Recentemente, na Assembleia Municipal, discutiu-se a proposta do executivo para a aquisição de setenta e cinco habitações no âmbito do programa 1º Direito, iniciativa que é um passo na direção certa. O município de Santo Tirso adotou uma Estratégia Local de Habitação (ELH) em 2021, que visava atender a 307 agregados familiares que viviam em situações precárias. Mais de seis anos após a aprovação da lei do 1º Direito, é inaceitável o atraso na implementação das soluções escolhidas. A reconversão de antigas casas para magistrados e a construção de novos fogos deveriam estar mais avançadas em 2023.

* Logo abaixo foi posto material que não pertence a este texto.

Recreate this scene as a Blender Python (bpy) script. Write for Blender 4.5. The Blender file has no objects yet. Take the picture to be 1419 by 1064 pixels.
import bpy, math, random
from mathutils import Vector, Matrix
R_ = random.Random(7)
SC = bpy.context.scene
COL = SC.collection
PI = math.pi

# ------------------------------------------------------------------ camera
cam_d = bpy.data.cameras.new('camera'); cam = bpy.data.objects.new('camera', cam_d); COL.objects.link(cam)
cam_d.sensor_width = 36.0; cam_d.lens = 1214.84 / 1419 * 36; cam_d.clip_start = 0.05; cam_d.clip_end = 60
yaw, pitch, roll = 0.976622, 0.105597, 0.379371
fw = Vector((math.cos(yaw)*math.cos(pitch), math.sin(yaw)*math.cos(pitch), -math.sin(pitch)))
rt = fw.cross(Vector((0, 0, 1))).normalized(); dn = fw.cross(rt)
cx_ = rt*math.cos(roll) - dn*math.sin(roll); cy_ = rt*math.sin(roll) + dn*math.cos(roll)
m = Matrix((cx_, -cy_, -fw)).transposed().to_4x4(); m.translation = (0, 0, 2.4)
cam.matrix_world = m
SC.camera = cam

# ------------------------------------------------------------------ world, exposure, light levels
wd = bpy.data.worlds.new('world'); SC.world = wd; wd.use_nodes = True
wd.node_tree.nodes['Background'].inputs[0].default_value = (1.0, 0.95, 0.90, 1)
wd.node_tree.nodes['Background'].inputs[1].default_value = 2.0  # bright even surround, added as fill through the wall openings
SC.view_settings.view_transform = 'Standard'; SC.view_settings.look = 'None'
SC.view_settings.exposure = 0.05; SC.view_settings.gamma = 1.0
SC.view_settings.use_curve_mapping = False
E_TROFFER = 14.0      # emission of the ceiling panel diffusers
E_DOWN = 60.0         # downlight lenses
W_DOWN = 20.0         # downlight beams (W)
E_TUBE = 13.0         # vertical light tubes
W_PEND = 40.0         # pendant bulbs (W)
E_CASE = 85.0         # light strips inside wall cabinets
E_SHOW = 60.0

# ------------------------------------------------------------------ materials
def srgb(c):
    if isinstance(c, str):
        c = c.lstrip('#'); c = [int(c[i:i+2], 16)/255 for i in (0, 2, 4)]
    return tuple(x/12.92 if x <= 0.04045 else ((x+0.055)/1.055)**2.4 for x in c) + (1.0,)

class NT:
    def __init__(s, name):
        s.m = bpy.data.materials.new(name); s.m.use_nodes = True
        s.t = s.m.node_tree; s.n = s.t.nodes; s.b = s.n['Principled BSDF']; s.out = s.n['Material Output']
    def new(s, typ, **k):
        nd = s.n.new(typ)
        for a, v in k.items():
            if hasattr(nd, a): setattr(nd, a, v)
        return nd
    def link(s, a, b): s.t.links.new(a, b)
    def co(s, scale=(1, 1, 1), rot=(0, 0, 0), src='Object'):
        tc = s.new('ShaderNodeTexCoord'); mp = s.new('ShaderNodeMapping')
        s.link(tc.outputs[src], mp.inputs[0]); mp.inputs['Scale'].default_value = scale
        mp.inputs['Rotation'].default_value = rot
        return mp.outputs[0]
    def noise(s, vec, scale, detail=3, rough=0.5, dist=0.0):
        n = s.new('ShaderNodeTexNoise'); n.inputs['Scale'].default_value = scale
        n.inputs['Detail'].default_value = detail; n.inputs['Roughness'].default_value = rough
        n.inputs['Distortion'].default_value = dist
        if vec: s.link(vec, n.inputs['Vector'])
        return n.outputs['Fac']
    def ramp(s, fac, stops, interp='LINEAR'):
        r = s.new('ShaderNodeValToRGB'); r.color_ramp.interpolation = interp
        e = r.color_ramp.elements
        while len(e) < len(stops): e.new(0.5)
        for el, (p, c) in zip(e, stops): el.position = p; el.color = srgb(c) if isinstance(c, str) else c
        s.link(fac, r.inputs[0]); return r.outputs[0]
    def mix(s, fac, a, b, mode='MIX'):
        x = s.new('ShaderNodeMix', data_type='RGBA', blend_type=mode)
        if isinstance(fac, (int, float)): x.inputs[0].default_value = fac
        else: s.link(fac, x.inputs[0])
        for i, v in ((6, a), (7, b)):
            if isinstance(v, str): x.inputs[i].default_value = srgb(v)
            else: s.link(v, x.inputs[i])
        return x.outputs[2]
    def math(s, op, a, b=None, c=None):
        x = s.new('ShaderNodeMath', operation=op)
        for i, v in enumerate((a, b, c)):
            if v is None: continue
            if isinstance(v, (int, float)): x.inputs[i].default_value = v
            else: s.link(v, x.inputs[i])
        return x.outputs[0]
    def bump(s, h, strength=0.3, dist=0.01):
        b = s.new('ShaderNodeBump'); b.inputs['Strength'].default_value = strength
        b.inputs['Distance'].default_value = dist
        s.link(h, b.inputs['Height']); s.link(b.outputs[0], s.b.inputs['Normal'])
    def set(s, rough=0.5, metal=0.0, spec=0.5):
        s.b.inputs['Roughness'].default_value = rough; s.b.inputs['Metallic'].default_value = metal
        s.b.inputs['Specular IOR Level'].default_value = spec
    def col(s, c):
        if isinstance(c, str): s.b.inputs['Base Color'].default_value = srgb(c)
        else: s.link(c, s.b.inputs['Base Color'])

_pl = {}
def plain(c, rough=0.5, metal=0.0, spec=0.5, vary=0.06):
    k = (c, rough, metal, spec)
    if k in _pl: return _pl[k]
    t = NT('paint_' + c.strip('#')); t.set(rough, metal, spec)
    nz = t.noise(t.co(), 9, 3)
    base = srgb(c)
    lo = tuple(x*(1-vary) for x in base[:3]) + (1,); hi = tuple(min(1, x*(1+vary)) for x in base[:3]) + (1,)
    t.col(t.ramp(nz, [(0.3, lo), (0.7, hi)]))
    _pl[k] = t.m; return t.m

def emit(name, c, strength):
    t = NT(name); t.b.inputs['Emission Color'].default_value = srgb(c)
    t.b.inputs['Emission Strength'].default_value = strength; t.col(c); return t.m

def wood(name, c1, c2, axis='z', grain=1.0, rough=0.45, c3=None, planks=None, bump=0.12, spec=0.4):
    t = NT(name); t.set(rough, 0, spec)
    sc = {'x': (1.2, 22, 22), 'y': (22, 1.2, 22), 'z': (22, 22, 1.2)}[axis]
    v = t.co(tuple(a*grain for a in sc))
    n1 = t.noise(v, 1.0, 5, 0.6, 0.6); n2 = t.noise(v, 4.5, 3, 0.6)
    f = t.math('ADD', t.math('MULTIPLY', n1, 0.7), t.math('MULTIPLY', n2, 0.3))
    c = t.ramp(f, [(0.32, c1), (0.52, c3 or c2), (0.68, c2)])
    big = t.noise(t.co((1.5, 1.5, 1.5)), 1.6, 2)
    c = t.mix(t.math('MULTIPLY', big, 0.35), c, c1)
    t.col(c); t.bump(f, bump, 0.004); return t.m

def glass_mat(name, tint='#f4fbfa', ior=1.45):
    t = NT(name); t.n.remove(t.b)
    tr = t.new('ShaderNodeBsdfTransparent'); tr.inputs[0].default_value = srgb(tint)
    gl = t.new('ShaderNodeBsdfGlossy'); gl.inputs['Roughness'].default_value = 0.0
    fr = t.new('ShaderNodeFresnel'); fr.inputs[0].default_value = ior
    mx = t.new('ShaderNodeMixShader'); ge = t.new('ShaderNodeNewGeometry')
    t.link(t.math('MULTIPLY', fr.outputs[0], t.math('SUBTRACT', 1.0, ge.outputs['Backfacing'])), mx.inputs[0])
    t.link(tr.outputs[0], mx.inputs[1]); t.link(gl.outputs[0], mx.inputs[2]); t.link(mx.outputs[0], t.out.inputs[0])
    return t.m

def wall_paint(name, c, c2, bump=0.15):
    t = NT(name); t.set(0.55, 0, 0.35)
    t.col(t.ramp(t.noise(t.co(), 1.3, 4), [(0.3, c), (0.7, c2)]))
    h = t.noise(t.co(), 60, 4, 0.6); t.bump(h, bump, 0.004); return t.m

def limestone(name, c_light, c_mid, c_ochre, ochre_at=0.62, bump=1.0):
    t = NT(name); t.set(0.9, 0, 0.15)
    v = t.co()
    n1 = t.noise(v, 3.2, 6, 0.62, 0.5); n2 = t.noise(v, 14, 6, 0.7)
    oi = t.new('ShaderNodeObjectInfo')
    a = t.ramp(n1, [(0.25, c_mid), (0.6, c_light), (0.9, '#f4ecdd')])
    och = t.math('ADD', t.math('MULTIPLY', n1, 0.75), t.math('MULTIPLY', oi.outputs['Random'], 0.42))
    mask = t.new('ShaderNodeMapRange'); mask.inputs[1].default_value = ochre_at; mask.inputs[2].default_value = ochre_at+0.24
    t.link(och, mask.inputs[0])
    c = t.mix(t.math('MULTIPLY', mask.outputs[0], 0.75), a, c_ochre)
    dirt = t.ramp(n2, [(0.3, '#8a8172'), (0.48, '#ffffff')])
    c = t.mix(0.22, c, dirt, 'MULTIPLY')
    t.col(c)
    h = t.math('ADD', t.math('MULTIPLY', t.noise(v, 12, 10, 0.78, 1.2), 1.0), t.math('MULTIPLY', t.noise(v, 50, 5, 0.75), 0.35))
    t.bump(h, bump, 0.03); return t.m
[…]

A lei estabeleceu a meta de aumentar o parque habitacional público de 2% para 5% a nível nacional, o que representa um acréscimo significativo. Infelizmente, o Executivo municipal de Santo Tirso está aquém. Com apenas 520 fogos sociais existentes, representando 1,68% do total de alojamentos em Santo Tirso, a ELH propôs aumentar para 619 esse número no concelho, o que ainda está distante da meta nacional. A aquisição das 75 casas propostas ajudaria, mas ainda não seria suficiente. O executivo tirsense precisa fazer mais para reforçar a habitação pública, evitando que os residentes e trabalhadores dependam da especulação imobiliária privada. É de extrema importância a aquisição de mais habitações municipais, mas também é necessária uma atualização da ELH, aumentando a oferta pública de alojamentos para pelo menos 5% do parque habitacional, o que equivale a 1.500 fogos sociais.

Deixo também um apelo ao executivo: o terreno que está neste momento a ser reabilitado na Rua Doutor Carneiro Pacheco que servirá como parque de estacionamento provisório durante as obras no espaço da feira pode desempenhar um papel crucial na resolução do problema habitacional. Após cumprir seu objetivo atual, a Câmara deve considerar a construção de casas municipais nesse espaço.

Garantir que o próximo orçamento para 2024 responde a todas estas necessidades é o que esperamos, infelizmente nada no executivo atual nos indica nesse sentido.